- To do
Take the listing from its first line through the line that contains "R = math.radians" and please retype those lines exactly, leaving out the pictures.

++++

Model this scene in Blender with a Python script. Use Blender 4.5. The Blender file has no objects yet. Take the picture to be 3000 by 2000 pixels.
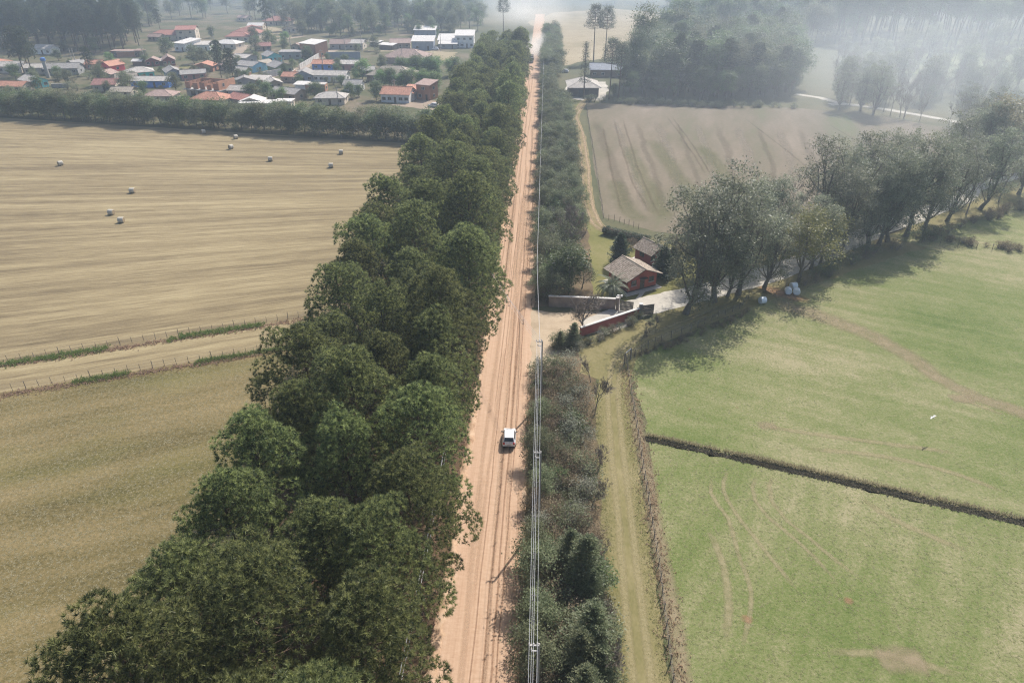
import bpy, math, random
import numpy as np
from mathutils import Vector, Matrix

sc = bpy.context.scene
COL = sc.collection
R = math.radians

# ------------------------------------------------------------------ camera, sky, sun, exposure
CAM_H = 55.0
PITCH = R(30.7)
YAW = R(2.58)
cam_data = bpy.data.cameras.new('camera')
cam_data.lens = 24.0
cam_data.sensor_width = 36.0
cam_data.sensor_fit = 'HORIZONTAL'
cam_data.clip_start = 0.5
cam_data.clip_end = 6000.0
cam = bpy.data.objects.new('camera', cam_data)
cam.location = (0, 0, CAM_H)
cam.rotation_euler = (math.pi / 2 - PITCH, 0, YAW)
COL.objects.link(cam)
sc.camera = cam

SUN_AZ, SUN_EL = R(28.0), R(47.0)
world = bpy.data.worlds.new('World')
sc.world = world
world.use_nodes = True
wn = world.node_tree
sky = wn.nodes.new('ShaderNodeTexSky')
sky.sky_type = 'NISHITA'
sky.sun_disc = False
sky.sun_elevation = SUN_EL
sky.sun_rotation = SUN_AZ
sky.air_density = 1.0
sky.dust_density = 2.5
wn.links.new(sky.outputs[0], wn.nodes['Background'].inputs[0])
wn.nodes['Background'].inputs[1].default_value = 0.115

sun_data = bpy.data.lights.new('sun', 'SUN')
sun_data.energy = 4.3
sun_data.angle = R(0.6)
sun_data.color = (1.0, 0.95, 0.885)
sun = bpy.data.objects.new('sun', sun_data)
sdir = Vector((math.sin(SUN_AZ) * math.cos(SUN_EL), math.cos(SUN_AZ) * math.cos(SUN_EL), math.sin(SUN_EL)))
sun.rotation_euler = sdir.to_track_quat('Z', 'Y').to_euler()
sun.location = (60, 100, 120)
COL.objects.link(sun)

sc.view_settings.view_transform = 'Standard'
sc.view_settings.look = 'None'
sc.view_settings.exposure = 0.62
sc.view_settings.gamma = 1.0
sc.view_settings.use_curve_mapping = False
sc.render.engine = 'CYCLES'
cy = sc.cycles
cy.max_bounces = 5
cy.diffuse_bounces = 2
cy.glossy_bounces = 2
cy.transmission_bounces = 4
cy.transparent_max_bounces = 10
cy.volume_bounces = 1
cy.use_denoising = True
cy.denoiser = 'OPENIMAGEDENOISE'
cy.denoising_prefilter = 'NONE'
cy.pixel_filter_type = 'BLACKMAN_HARRIS'
cy.filter_width = 1.2
cy.sample_clamp_indirect = 4.0
cy.volume_step_rate = 4.0
cy.volume_max_steps = 64


# ------------------------------------------------------------------ helpers
def P(px, py, z=0.0):
    """where the camera ray through a photo point (3000 x 2000) meets height z"""
    u = (px - 1500) / 2000.0
    v = (py - 1000) / 2000.0
    fy = math.cos(PITCH) - v * math.sin(PITCH)
    fz = -(math.sin(PITCH) + v * math.cos(PITCH))
    t = (z - CAM_H) / fz
    x, y = u * t, fy * t
    return (x * math.cos(YAW) - y * math.sin(YAW), x * math.sin(YAW) + y * math.cos(YAW))


def A(zx, zy, z=0):   # photo points noted from an enlarged strip of the town's left half
    return P(zx * .3189, zy * .3189, z)


def B(zx, zy, z=0):   # town's right half
    return P(700 + zx * .3189, zy * .3189, z)


def C(zx, zy, z=0):   # top of the road and the wood
    return P(1400 + zx * .3189, zy * .3189, z)


def D(zx, zy, z=0):   # gate house
    return P(1500 + zx * .3189, 600 + zy * .3189, z)


def E6(zx, zy, z=0):  # avenue
    return P(1850 + zx * .489, 380 + zy * .489, z)


ONES = ['', 'first', 'second', 'third', 'fourth', 'fifth', 'sixth', 'seventh', 'eighth', 'ninth', 'tenth', 'eleventh',
        'twelfth', 'thirteenth', 'fourteenth', 'fifteenth', 'sixteenth', 'seventeenth', 'eighteenth', 'nineteenth']
TENS = ['', '', 'twenty', 'thirty', 'forty', 'fifty', 'sixty', 'seventy', 'eighty', 'ninety']


def nth(n):
    if n < 20:
        return ONES[n]
    if n >= 100:
        return ('one hundred and ' + nth(n - 100)) if n > 100 else 'hundredth'
    t, o = divmod(n, 10)
    return TENS[t][:-1] + 'ieth' if o == 0 else TENS[t] + '-' + ONES[o]


def tag(o, label=None, cat=None, group=None, kind=None):
    if label: o['label'] = label
    if cat: o['category'] = cat
    if group: o['group'] = group
    if kind: o['kind'] = kind
    return o


def empty(name, loc=(0, 0, 0), rz=0.0, scale=None):
    o = bpy.data.objects.new(name, None)
    o.empty_display_size = 0.3
    o.location = loc
    o.rotation_euler = (0, 0, rz)
    if scale is not None:
        o.scale = scale if hasattr(scale, '__len__') else (scale,) * 3
    COL.objects.link(o)
    return o


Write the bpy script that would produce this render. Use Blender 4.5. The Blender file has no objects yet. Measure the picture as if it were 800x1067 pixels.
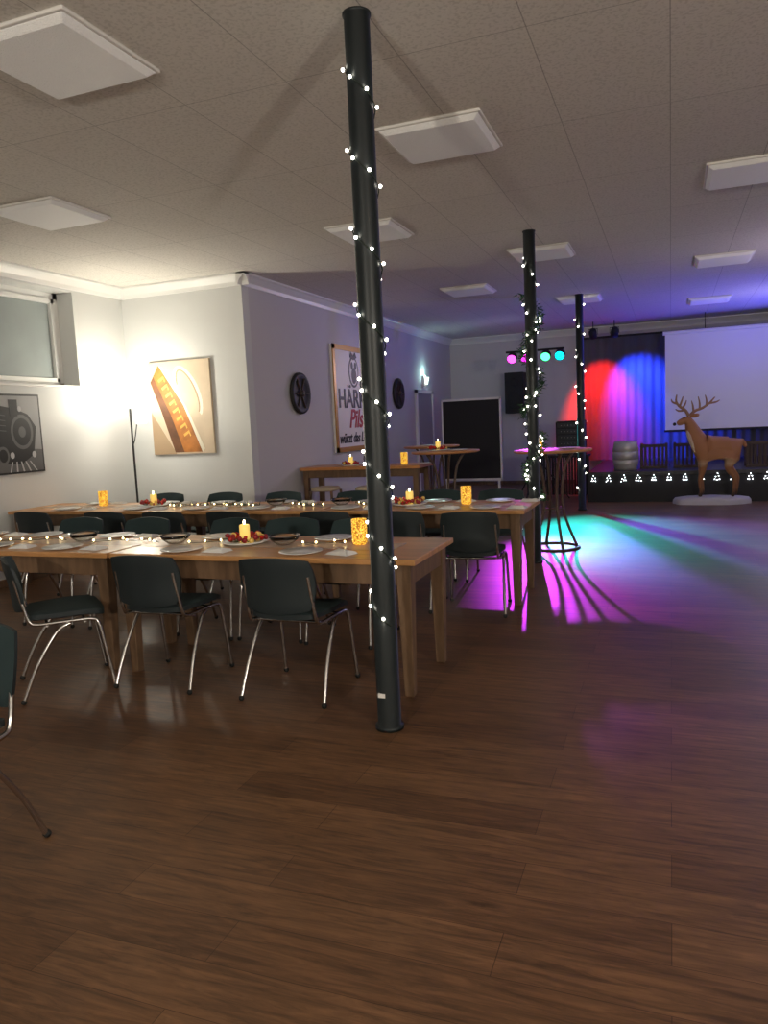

++++

- Full output
Model this scene in Blender with a Python script. Use Blender 4.5. The Blender file has no objects yet. Take the picture to be 3000 by 2000 pixels.
import bpy, math, random
import numpy as np
from mathutils import Vector, Matrix

sc = bpy.context.scene
COL = sc.collection
R = math.radians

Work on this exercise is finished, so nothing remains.